12 … “And now,” said I, “pay me my wages, if pay you will; if not, say no more.” So they paid me for my wages, thirty pieces of silver.  13 “Why,” the Lord Said, “here is a princely sum they rate me at! Throw it to the craftsman yonder.” So there, in the Lord’s temple, I threw the craftsman my thirty pieces of silver … 

12 καὶ ἐρῶ πρὸς αὐτούς εἰ καλὸν ἐνώπιον ὑμῶν ἐστιν δότε στήσαντες τὸν μισθόν μου ἢ ἀπείπασθε καὶ ἔστησαν τὸν μισθόν μου τριάκοντα ἀργυροῦς 13 καὶ εἶπεν κύριος πρός με κάθες αὐτοὺς εἰς τὸ χωνευτήριον καὶ σκέψαι εἰ δόκιμόν ἐστιν ὃν τρόπον ἐδοκιμάσθην ὑπὲρ αὐτῶν καὶ ἔλαβον τοὺς τριάκοντα ἀργυροῦς καὶ ἐνέβαλον αὐτοὺς εἰς τὸν οἶκον κυρίου εἰς τὸ χωνευτήριον 

12 Et dixi ad eos: Si bonum est in oculis vestris, afferte mercedem meam: et si non, quiescite. Et appenderunt mercedem meam triginta argenteos.  13 Et dixit Dominus ad me: Projice illud ad statuarium, decorum pretium quo appretiatus sum ab eis.  Et tuli triginta argenteos, et projeci illos in domum Domini, ad statuarium. 

So how did Judas die?  We have no real idea.  Maybe, he is like Joseph of Arimathea, and never actually existed, another made up or amalgamated character to advance a certain narrative. 

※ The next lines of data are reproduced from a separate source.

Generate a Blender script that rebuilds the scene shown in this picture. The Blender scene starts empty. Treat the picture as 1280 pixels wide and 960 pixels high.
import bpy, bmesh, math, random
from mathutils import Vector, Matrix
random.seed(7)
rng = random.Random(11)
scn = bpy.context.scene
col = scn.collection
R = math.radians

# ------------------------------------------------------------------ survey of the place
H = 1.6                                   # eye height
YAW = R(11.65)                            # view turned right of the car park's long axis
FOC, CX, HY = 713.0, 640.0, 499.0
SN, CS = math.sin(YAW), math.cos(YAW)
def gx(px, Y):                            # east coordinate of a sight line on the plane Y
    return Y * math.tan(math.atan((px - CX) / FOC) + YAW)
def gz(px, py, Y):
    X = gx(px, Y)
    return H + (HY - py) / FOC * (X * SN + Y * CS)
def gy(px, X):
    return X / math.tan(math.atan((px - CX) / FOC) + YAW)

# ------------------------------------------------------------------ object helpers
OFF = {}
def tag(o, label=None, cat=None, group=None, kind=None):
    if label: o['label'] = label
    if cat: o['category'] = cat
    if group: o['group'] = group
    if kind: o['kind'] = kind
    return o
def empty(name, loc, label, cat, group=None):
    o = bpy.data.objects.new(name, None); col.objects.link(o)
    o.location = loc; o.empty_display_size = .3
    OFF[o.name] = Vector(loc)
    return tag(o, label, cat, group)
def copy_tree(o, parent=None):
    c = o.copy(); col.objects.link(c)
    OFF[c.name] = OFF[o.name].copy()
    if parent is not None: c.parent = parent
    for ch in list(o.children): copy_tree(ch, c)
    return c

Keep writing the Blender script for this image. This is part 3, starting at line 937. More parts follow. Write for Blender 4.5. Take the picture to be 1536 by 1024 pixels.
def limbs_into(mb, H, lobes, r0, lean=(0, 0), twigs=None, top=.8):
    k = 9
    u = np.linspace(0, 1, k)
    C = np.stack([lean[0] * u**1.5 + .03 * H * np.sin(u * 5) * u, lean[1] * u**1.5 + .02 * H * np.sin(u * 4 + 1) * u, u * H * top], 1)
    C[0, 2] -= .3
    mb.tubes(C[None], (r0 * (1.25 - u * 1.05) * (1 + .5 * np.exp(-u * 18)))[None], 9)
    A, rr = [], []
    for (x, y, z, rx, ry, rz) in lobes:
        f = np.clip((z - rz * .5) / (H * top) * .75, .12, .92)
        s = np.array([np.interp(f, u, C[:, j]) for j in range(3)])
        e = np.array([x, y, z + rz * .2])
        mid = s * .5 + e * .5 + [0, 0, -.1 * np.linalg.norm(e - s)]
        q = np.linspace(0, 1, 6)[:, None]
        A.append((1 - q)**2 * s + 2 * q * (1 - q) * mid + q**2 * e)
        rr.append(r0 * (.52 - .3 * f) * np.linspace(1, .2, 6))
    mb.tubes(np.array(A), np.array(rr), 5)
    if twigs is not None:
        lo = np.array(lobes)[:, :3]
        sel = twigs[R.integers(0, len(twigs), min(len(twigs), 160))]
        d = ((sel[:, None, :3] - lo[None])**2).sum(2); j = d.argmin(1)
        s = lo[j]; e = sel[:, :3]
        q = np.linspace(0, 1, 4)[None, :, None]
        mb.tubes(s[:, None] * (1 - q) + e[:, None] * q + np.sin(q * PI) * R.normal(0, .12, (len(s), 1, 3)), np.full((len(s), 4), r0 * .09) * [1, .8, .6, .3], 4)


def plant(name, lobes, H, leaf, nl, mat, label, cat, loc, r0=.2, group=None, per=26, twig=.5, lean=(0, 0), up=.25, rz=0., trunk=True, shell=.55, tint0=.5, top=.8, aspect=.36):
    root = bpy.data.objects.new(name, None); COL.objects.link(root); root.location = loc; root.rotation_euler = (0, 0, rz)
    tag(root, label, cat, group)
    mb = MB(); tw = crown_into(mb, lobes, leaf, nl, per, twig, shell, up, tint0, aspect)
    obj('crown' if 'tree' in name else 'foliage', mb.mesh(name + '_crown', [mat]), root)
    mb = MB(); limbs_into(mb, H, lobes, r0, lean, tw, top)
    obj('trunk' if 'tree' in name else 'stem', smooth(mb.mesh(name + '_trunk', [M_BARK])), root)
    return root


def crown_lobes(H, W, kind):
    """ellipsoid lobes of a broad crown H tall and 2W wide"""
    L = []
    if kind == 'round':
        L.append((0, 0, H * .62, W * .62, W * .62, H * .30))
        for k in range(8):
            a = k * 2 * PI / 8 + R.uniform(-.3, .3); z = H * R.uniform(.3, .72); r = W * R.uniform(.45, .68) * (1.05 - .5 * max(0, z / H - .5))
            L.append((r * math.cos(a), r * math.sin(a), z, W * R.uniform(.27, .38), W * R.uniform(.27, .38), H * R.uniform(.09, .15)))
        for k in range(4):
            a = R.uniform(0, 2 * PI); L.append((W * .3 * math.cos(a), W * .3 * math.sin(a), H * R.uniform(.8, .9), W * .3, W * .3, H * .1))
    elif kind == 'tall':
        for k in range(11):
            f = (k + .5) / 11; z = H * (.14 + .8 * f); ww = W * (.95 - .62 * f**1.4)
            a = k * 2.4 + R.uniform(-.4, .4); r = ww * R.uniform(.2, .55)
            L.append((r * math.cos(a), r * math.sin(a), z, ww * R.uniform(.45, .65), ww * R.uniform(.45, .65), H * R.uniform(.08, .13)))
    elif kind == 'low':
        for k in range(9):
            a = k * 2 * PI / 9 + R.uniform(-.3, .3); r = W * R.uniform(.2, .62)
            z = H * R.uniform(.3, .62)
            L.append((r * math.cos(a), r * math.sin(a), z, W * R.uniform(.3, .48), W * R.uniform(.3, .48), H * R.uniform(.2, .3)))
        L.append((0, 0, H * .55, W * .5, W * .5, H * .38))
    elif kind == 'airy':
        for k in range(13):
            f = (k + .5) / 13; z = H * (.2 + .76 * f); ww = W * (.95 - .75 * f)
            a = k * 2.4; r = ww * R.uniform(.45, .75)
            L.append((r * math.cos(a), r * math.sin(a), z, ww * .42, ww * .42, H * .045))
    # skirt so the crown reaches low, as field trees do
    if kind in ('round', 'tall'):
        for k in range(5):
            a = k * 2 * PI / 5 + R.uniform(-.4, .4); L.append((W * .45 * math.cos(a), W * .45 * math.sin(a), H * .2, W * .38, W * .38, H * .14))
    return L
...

Brother Trevor Skinner: The Qur’an Tells us: 

سُوۡرَةُ النِّسَاء

وَمَا قَتَلُوهُ وَمَا صَلَبُوهُ وَلَـٰكِن شُبِّهَ لَهُمۡ‌ۚ (١٥٧) 

… ― but they killed him not, nor crucified him, but so it was Made to Appear to them ...― (Surah an-Nisa’:157) 

So it follows that Judas would have believed that Jesus (a.s.) had been killed. 

Brother Jeff Charest: The Gospel of Judas, discovered in, I think, the 1990s, offers an interesting account of the relationship between Jesus (a.s.), and his erstwhile betrayer. Jorge Francisco Isidoro Luis Borges also wrote a short piece about the subject called Three Versions of Judas.